+++ Extracted material

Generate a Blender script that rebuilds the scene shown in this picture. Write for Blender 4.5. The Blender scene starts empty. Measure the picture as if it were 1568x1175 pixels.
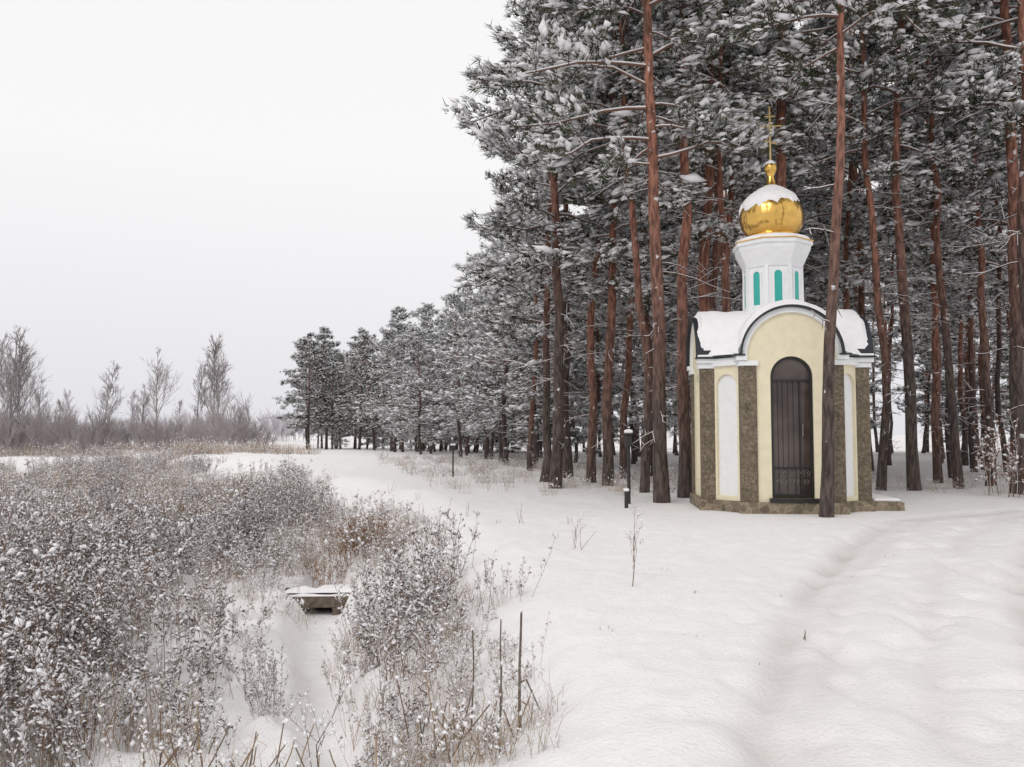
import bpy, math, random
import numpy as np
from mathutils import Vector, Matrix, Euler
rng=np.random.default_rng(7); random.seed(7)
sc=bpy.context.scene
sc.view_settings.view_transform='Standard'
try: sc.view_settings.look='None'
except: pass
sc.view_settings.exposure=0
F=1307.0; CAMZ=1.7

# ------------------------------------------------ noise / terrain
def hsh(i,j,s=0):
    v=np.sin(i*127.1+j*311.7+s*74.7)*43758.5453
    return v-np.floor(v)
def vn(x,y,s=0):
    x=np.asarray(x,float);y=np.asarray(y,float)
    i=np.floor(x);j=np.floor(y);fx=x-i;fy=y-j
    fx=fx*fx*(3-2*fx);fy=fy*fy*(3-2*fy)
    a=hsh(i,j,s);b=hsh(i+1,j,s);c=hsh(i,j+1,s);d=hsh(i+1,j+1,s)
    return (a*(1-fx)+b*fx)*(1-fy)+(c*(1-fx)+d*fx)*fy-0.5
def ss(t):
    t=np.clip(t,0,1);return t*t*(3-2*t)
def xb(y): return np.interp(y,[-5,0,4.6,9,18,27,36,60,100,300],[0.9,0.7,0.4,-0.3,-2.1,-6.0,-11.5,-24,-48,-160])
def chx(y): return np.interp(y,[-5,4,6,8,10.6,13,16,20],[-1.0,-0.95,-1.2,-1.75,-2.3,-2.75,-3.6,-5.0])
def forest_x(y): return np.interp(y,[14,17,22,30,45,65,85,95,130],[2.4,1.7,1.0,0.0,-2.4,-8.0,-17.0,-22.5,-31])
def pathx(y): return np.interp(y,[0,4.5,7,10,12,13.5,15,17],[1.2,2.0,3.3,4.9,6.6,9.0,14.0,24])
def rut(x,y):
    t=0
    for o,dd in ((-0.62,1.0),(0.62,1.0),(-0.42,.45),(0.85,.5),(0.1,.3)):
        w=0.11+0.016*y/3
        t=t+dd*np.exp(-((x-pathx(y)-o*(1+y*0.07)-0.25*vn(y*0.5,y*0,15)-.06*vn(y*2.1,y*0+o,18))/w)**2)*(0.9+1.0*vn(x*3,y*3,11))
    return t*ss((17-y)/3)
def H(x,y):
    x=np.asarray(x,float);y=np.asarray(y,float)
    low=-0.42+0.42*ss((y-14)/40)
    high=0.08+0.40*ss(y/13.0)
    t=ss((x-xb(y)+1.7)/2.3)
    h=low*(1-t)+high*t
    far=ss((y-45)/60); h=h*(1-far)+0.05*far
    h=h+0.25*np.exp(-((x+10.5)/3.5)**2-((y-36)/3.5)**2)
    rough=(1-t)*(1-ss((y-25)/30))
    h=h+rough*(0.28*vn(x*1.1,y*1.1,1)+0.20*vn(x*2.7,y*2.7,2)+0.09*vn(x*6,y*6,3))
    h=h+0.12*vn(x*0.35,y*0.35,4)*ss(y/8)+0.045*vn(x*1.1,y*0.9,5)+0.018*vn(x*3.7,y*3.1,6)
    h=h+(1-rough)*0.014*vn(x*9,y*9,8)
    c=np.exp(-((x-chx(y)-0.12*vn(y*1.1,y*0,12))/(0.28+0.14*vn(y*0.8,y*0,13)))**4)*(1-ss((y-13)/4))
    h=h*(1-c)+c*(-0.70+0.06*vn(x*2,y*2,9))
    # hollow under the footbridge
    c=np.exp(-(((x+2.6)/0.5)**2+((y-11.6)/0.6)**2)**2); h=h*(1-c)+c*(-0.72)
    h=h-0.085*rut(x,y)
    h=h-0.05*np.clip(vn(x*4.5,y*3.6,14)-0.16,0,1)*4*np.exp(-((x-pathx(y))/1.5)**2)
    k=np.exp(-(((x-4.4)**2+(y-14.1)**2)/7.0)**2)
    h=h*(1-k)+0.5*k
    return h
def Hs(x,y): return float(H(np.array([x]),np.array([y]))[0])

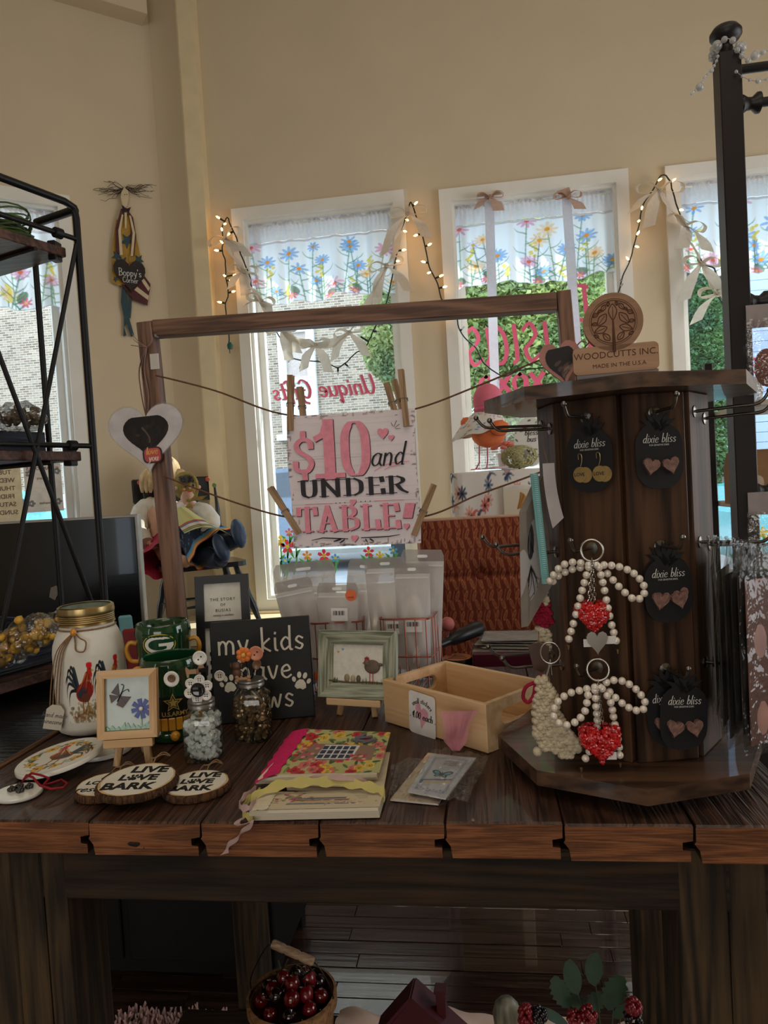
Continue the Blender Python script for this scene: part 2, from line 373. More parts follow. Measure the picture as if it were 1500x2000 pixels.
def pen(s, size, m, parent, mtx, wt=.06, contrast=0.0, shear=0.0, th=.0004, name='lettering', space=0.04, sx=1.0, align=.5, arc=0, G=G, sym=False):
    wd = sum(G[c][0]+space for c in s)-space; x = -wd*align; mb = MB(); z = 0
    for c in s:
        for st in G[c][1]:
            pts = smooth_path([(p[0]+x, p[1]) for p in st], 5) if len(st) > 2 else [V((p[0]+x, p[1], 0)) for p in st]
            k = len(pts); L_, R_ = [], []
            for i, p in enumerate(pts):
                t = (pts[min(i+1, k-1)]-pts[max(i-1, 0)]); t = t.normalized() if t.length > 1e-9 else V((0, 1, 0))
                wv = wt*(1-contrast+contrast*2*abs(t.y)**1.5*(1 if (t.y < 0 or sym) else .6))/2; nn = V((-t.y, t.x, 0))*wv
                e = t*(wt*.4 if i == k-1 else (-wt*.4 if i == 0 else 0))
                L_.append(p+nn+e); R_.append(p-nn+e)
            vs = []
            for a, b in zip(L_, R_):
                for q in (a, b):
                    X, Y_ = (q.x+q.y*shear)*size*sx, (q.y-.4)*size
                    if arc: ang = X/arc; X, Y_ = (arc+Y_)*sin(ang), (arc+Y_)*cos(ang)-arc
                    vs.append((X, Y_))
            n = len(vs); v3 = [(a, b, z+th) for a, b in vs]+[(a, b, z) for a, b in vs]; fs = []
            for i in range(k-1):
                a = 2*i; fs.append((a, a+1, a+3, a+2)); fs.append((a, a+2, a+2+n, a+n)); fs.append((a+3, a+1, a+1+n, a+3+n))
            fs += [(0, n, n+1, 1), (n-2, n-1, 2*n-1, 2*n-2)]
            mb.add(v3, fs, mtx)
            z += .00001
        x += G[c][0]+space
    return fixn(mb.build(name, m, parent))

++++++

**What you have to do**
Write out nothing but the lines from the start of the data through the line with "F=1307.0; CAMZ=1.7". Leave out the pictures.

**Solution for this problem**
Generate a Blender script that rebuilds the scene shown in this picture. Write for Blender 4.5. The Blender scene starts empty. Measure the picture as if it were 1568x1175 pixels.
import bpy, math, random
import numpy as np
from mathutils import Vector, Matrix, Euler
rng=np.random.default_rng(7); random.seed(7)
sc=bpy.context.scene
sc.view_settings.view_transform='Standard'
try: sc.view_settings.look='None'
except: pass
sc.view_settings.exposure=0
F=1307.0; CAMZ=1.7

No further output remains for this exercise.